Last edited: November 15, 2003


‘Razing’ Arizona

Family Research Council, July 22, 2003

By Colin Stewart, Executive Vice President

The first fallout from last month’s Supreme Court decision striking down Texas’s anti-sodomy law is being felt in Arizona. Two homosexual men have filed a special action in the Arizona Court of Appeals seeking to have the Grand Canyon State’s law struck down that defines marriage as the union of one man and one woman. The special action requires the court to expedite its ruling. Unfortunately, the appeals court retained jurisdiction and scheduled oral arguments, so the case is on the fast track. The plaintiffs claim that last month’s Supreme Court decision held that homosexuals have a “privacy” right to marriage. This is exactly what Justice Antonin Scalia warned against in his ringing dissent. The Arizona case joins similar court actions in Massachusetts and New Jersey seeking to radically redefine marriage by allowing men to marry men and women to marry women.

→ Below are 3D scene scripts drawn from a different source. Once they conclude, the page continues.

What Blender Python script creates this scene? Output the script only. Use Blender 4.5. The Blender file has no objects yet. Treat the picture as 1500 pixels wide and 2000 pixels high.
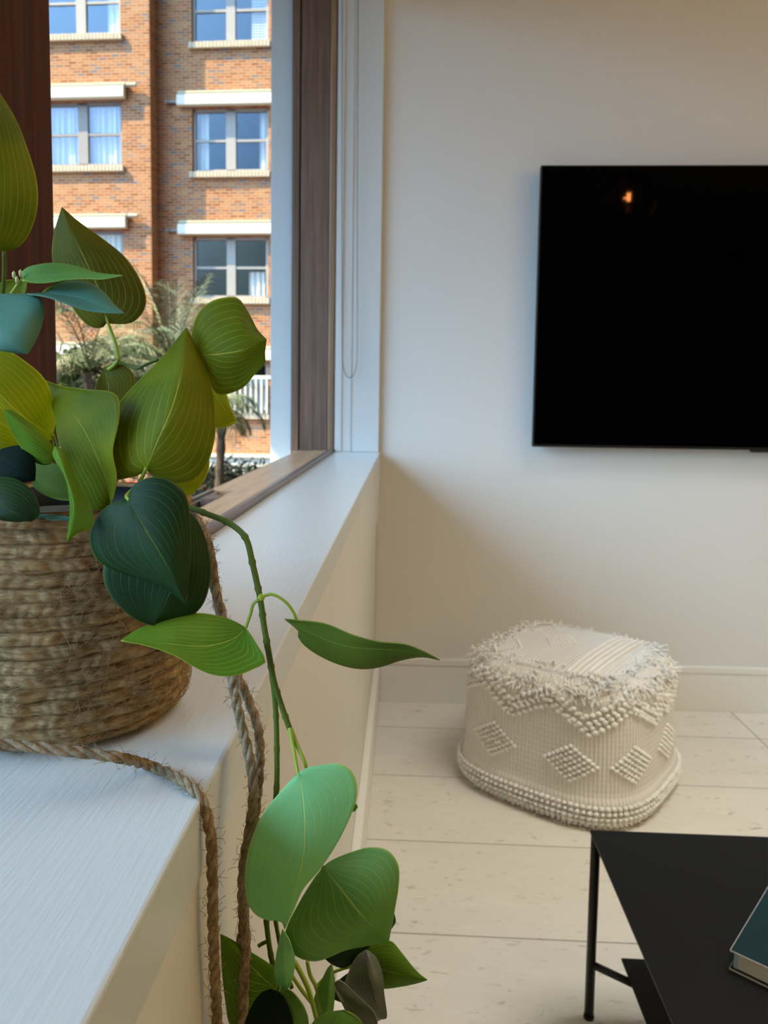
import bpy, bmesh, math, random
import numpy as np
from mathutils import Vector, Matrix

random.seed(7)
rng = np.random.default_rng(7)
SC = bpy.context.scene
COL = SC.collection
PI = math.pi

# ------------------------------------------------------------------ camera
FPX, TILT, YAW, ROLL = 1468.5354, .08138299, .04645314, .01302348
CAM = np.array([.08222015, -2.46544896, 1.0])
PX, PY = 722.4794, 905.3558
_f0 = np.array([-math.sin(YAW), math.cos(YAW), 0.])
_r0 = np.array([math.cos(YAW), math.sin(YAW), 0.])
_u0 = np.array([0, 0, 1.])
FW = _f0*math.cos(TILT) - _u0*math.sin(TILT)
_u1 = _u0*math.cos(TILT) + _f0*math.sin(TILT)
RT = _r0*math.cos(ROLL) + _u1*math.sin(ROLL)
UP = _u1*math.cos(ROLL) - _r0*math.sin(ROLL)
cd = bpy.data.cameras.new('camera')
cam = bpy.data.objects.new('camera', cd)
COL.objects.link(cam)
m = Matrix(((RT[0], UP[0], -FW[0], CAM[0]), (RT[1], UP[1], -FW[1], CAM[1]), (RT[2], UP[2], -FW[2], CAM[2]), (0, 0, 0, 1)))
cam.matrix_world = m
cd.sensor_fit = 'AUTO'
cd.sensor_width = 36.0
cd.lens = FPX*36.0/2000.0
cd.shift_x = (750-PX)/2000.0
cd.shift_y = (PY-1000)/2000.0
cd.clip_start = .02
cd.clip_end = 300
cd.dof.use_dof = True
cd.dof.focus_distance = .37
cd.dof.aperture_fstop = 20.0
SC.camera = cam

# ------------------------------------------------------------------ light of the place
SC.view_settings.view_transform = 'Standard'
SC.view_settings.look = 'None'
SC.view_settings.gamma = 1.0
SC.view_settings.use_curve_mapping = False
SC.view_settings.exposure = 0.0

LIGHT = dict(base=(.03, .035, .04), glow=(4.3, 7.1, 10.1), sun=(15, 12, 6.0), rear=(3.0, 2.4, 1.6), side=(23, 16.5, 2.5), top=(14.0, 13.9, 12.6), bulb=(520, 170, 50))
W_ = bpy.data.worlds.new('sky')
SC.world = W_
W_.use_nodes = True
nt = W_.node_tree
nt.nodes.clear()
out = nt.nodes.new('ShaderNodeOutputWorld')
bg = nt.nodes.new('ShaderNodeBackground')
tc = nt.nodes.new('ShaderNodeTexCoord')
dot = nt.nodes.new('ShaderNodeVectorMath'); dot.operation = 'DOT_PRODUCT'
gl = Vector((-.63, -.42, .63)).normalized()      # bright hazy part of the sky around the sun
dot.inputs[1].default_value = gl
mr = nt.nodes.new('ShaderNodeMapRange'); mr.interpolation_type = 'SMOOTHSTEP'
mr.inputs['From Min'].default_value = .60; mr.inputs['From Max'].default_value = 1.0
mix = nt.nodes.new('ShaderNodeMix'); mix.data_type = 'RGBA'
mix.inputs['A'].default_value = LIGHT['base']+(1,)
mix.inputs['B'].default_value = LIGHT['glow']+(1,)
nt.links.new(tc.outputs['Generated'], dot.inputs[0])
nt.links.new(dot.outputs['Value'], mr.inputs['Value'])
nt.links.new(mr.outputs['Result'], mix.inputs['Factor'])
nt.links.new(mix.outputs['Result'], bg.inputs['Color'])
nt.links.new(bg.outputs['Background'], out.inputs['Surface'])

def lamp(name, kind, loc, direction, rgb, **kw):
    d = bpy.data.lights.new(name, kind)
    o = bpy.data.objects.new(name, d)
    COL.objects.link(o)
    o.location = loc
    o.rotation_euler = Vector(direction).to_track_quat('-Z', 'Y').to_euler()
    d.energy = max(rgb)
    d.color = tuple(c/max(max(rgb), 1e-6) for c in rgb)
    for k, v in kw.items(): setattr(d, k, v)
    return o
lamp('sun', 'SUN', (0, 0, 30), (.68, .235, -.78), LIGHT['sun'], angle=math.radians(.6))
# added fill lamps without fixtures or openings: behind the camera, on the right, overhead
lamp('rear_fill', 'AREA', (.5, -5.85, 1.5), (.05, 1, -.05), LIGHT['rear'], shape='RECTANGLE', size=1.6, size_y=1.6)
lamp('side_fill', 'AREA', (3.5, -2.4, 1.9), (-1, .35, -.05), LIGHT['side'], shape='RECTANGLE', size=1.8, size_y=1.2)
lamp('overhead_fill', 'AREA', (1.22, -1.40, 2.60), (0, 0, -1), LIGHT['top'], shape='RECTANGLE', size=1.3, size_y=.9, spread=math.radians(95))

# ------------------------------------------------------------------ pixel -> place
def ray(px, py): return FW + RT*((px-PX)/FPX) - UP*((py-PY)/FPX)
def Wp(px, py, d): return CAM + ray(px, py)*d
def on(px, py, ax, v):
    r = ray(px, py)
    return CAM + r*((v-CAM[ax])/r[ax])

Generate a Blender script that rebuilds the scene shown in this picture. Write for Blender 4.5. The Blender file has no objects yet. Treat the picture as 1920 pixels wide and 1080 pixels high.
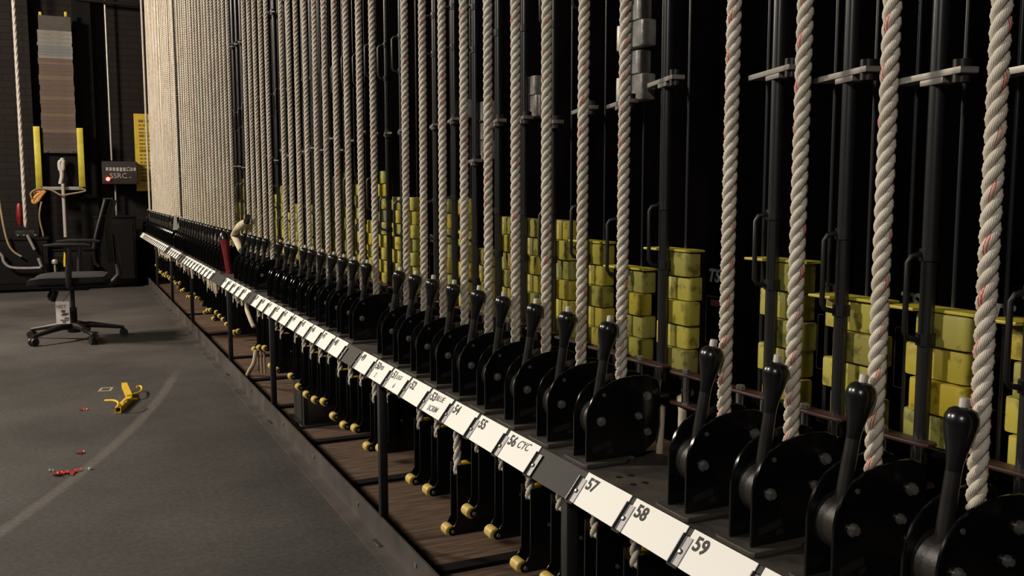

The Alliance Defense Fund (ADF), FRC’s partner in an amicus brief filing in the Texas case, has intervened on behalf of Arizona’s marriage statute. ADF argues, correctly, that the plaintiffs vastly exaggerate the significance of last month’s privacy ruling and notes the Supreme Court repeatedly has upheld marriage as the union of one man and one woman. The Arizona court should decline to stretch the U.S. Supreme Court’s ruling far beyond what was intended by invalidating the state’s marriage laws. Such an action would transform the court into a despotic, rogue branch of government.